On the recommendation of the bookseller, I bought three books. The first title I read, To Bed With Grand Music, speaks on one woman’s affairs during World War II. Marghanita Laski’s novel met negative, sexist press—society after the war not wanting to burden returning soldiers and husbands with women’s personal lives at home. Wartime romance for men was regarded as something given and forgivable, however quite the opposite for women.

The protagonist in Laski’s novel, Deborah, bored in the English countryside taking care of the cottage and her newborn son, moves to London during the week to work, after receiving encouragement from her mother and her maid, Mrs. Chambers. Deborah with help of her friend Madeleine fills her personal time with glamorous restaurants, elegant hats and handsome men. Throughout the novel I both loved and hated Deborah, wanting like her mother for her to be happy.
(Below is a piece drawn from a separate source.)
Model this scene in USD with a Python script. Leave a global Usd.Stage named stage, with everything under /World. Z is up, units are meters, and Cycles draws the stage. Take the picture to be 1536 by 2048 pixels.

The author did not often employ metaphors or similes in her writing, but instead captivates readers with her extensive vocabulary. Overall, Laski’s story provides an alternative anthropology to wartime Britain—more complex than textbooks, films and literature led us to believe. If you decide to read this book, I would strongly recommend reading the prologue after finishing the story. The prologue contains plot spoilers, though offers interesting background information on the Laski.

To Bed With Grand Music is the first of three books I will review from Persephone Books. The sleek gray cover design, each book matching the stories before and after have me wanting to collect all Persephone Books. Inside, you will find a print from the time period, with a matching bookmark.